▸ Task goal: Everything from the line with "Keep writing the" through the line with "0.009).build('door_handle', 'satin_metal', r, True)" should be repeated exactly, both of those lines included, and nothing else.

Items from a dataset:
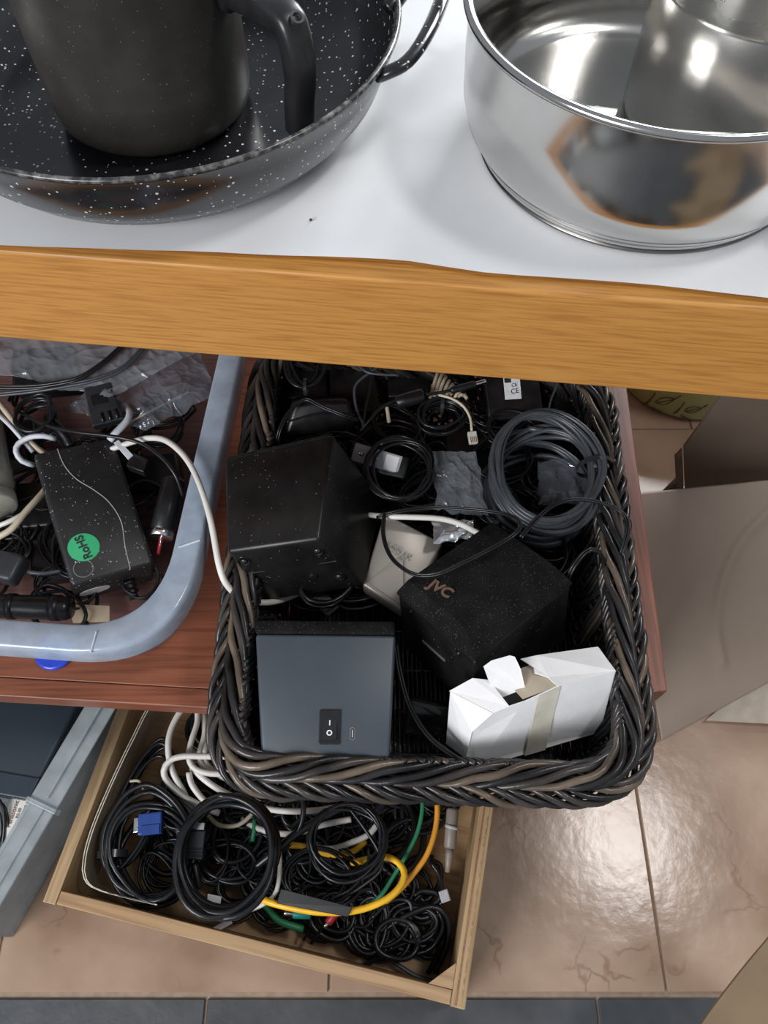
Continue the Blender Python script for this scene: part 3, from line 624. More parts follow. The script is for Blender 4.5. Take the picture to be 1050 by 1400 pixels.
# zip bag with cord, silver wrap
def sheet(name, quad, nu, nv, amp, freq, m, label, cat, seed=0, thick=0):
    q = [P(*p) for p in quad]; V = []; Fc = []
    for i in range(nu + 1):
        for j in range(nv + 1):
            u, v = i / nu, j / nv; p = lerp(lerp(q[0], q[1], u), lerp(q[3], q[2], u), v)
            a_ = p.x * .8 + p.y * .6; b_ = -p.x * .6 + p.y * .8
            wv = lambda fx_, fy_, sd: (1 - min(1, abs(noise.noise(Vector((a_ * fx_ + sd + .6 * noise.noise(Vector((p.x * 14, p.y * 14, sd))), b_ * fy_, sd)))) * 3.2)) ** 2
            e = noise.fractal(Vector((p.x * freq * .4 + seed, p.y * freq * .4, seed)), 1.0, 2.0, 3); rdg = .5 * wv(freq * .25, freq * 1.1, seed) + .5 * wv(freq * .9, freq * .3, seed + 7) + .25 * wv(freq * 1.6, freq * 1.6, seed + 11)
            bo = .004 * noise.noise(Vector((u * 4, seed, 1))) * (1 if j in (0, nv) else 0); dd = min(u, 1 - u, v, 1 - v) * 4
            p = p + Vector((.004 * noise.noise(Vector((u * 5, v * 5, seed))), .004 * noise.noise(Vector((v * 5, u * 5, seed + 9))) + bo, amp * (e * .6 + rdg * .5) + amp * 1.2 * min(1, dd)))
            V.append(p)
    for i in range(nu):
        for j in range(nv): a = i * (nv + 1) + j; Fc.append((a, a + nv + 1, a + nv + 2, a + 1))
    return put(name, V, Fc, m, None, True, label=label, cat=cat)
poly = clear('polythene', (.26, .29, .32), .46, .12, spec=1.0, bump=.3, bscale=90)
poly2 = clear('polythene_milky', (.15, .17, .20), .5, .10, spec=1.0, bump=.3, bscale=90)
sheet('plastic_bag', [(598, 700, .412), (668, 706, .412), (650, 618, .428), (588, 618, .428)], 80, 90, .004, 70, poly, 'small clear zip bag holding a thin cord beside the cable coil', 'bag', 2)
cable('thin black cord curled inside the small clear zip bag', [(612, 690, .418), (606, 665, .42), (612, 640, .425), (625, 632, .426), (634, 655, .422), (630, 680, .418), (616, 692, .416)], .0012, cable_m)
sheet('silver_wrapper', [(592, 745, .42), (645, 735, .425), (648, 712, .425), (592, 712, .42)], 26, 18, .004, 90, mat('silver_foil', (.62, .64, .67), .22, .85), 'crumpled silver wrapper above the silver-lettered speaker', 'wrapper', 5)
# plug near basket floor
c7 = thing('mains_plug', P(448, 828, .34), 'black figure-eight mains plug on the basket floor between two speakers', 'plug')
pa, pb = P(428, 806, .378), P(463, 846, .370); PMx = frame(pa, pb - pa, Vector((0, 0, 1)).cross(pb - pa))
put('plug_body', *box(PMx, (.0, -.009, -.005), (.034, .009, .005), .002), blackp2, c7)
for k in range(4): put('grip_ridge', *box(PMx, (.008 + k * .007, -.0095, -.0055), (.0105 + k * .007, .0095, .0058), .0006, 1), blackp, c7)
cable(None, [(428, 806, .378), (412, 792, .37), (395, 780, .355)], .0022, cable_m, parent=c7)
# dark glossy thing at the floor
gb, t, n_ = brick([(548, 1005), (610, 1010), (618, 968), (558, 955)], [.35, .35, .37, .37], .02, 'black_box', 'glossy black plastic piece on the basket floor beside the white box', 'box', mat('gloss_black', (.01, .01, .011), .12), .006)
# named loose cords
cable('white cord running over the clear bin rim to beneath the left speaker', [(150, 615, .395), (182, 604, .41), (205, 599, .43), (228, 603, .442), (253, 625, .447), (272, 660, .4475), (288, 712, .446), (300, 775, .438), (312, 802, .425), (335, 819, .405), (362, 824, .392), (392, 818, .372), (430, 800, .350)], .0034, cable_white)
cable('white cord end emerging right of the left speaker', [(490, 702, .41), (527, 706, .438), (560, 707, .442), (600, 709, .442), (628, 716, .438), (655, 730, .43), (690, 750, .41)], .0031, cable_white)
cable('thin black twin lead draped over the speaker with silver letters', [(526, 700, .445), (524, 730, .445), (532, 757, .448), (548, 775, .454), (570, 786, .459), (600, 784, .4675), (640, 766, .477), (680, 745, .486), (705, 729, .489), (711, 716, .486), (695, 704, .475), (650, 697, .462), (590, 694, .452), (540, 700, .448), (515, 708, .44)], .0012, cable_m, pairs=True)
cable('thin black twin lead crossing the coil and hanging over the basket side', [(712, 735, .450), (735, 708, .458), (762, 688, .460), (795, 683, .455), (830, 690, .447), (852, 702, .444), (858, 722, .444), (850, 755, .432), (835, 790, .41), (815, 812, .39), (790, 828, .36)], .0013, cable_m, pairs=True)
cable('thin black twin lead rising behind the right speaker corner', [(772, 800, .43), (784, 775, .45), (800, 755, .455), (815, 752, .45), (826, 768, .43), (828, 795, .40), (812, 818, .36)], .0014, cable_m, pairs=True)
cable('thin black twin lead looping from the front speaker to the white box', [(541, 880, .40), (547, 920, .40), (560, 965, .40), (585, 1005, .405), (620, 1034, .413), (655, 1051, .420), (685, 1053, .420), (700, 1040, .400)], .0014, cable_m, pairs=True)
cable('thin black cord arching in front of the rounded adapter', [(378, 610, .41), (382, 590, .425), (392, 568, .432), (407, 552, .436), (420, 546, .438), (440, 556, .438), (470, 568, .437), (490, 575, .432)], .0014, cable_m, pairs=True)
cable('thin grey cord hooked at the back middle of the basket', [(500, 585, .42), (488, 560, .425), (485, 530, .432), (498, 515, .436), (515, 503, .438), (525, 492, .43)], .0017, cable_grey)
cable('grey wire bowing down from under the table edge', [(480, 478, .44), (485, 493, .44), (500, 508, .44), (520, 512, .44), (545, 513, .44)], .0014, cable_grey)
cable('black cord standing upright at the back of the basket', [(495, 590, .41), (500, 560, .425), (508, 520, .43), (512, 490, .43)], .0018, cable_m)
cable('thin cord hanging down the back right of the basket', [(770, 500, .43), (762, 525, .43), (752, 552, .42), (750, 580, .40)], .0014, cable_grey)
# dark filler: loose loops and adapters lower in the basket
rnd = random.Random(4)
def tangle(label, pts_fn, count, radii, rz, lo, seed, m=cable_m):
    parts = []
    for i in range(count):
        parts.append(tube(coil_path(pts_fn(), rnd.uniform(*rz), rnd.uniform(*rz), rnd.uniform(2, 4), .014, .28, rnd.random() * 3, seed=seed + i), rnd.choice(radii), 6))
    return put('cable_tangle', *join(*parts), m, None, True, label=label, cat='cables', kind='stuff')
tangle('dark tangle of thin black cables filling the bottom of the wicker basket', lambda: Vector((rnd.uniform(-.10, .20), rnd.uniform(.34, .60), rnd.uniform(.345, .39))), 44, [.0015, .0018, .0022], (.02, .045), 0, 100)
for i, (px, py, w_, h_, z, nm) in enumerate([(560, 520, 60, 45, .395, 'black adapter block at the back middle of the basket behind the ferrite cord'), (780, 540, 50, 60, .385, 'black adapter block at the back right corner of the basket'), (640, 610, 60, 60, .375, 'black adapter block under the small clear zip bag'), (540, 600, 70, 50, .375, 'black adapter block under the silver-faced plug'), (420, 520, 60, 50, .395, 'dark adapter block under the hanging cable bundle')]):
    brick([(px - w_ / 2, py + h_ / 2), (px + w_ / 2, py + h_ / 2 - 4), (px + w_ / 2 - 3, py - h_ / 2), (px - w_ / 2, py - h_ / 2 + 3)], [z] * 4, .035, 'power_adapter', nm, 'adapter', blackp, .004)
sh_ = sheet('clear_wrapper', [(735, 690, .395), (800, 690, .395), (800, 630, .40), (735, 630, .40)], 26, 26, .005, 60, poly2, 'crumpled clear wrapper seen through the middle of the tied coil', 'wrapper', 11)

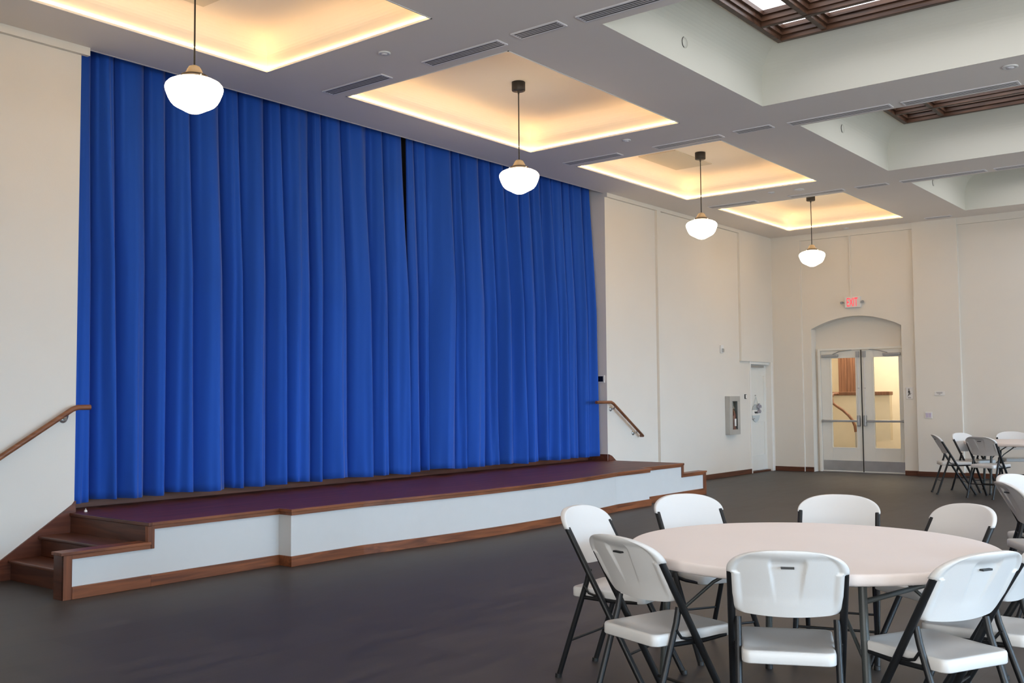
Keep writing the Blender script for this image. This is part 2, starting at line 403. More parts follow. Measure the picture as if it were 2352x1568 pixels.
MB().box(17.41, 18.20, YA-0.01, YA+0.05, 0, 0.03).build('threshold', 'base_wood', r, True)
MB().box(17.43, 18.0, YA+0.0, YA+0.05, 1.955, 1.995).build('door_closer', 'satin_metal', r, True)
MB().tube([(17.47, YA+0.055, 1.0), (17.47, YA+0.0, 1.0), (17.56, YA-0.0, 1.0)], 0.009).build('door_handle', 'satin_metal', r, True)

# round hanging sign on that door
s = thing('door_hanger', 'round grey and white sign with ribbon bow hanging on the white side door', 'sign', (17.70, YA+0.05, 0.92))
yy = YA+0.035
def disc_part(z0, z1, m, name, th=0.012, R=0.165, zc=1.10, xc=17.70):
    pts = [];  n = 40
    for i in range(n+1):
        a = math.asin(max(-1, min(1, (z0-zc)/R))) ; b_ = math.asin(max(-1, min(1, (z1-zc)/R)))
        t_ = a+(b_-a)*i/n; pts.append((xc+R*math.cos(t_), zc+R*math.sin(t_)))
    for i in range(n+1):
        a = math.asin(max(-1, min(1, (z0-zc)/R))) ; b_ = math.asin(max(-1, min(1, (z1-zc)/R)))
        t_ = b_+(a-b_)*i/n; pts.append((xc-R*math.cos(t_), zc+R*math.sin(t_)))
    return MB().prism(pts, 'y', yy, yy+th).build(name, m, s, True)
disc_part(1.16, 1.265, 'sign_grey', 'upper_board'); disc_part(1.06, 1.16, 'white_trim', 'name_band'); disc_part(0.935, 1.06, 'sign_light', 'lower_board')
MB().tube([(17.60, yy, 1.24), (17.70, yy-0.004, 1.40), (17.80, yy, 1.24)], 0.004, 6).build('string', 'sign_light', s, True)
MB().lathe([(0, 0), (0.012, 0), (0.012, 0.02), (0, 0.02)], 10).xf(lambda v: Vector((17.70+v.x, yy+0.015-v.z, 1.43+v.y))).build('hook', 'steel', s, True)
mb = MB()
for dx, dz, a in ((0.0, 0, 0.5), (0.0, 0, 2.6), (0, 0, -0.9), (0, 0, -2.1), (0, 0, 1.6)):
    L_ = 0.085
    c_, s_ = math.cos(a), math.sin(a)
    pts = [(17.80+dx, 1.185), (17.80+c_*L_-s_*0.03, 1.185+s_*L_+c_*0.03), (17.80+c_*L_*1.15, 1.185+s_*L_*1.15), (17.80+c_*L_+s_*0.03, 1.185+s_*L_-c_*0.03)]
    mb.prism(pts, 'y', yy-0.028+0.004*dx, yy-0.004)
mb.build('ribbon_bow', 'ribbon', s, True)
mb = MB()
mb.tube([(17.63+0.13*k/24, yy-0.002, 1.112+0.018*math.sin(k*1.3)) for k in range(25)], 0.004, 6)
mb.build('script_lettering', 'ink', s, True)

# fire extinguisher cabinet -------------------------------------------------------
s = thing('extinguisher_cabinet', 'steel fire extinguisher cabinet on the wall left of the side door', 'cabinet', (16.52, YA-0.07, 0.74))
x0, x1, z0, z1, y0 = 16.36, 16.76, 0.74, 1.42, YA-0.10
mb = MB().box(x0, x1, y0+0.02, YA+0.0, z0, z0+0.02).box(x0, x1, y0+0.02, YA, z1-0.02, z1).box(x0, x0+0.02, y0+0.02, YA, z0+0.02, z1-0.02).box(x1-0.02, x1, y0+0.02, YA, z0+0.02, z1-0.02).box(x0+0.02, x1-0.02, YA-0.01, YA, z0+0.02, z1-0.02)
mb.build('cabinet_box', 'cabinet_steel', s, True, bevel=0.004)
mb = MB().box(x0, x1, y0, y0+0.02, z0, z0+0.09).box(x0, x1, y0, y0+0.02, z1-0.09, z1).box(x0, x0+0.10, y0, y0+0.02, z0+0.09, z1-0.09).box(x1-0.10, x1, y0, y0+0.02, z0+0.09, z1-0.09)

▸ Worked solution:
Keep writing the Blender script for this image. This is part 2, starting at line 403. More parts follow. Measure the picture as if it were 2352x1568 pixels.
MB().box(17.41, 18.20, YA-0.01, YA+0.05, 0, 0.03).build('threshold', 'base_wood', r, True)
MB().box(17.43, 18.0, YA+0.0, YA+0.05, 1.955, 1.995).build('door_closer', 'satin_metal', r, True)
MB().tube([(17.47, YA+0.055, 1.0), (17.47, YA+0.0, 1.0), (17.56, YA-0.0, 1.0)], 0.009).build('door_handle', 'satin_metal', r, True)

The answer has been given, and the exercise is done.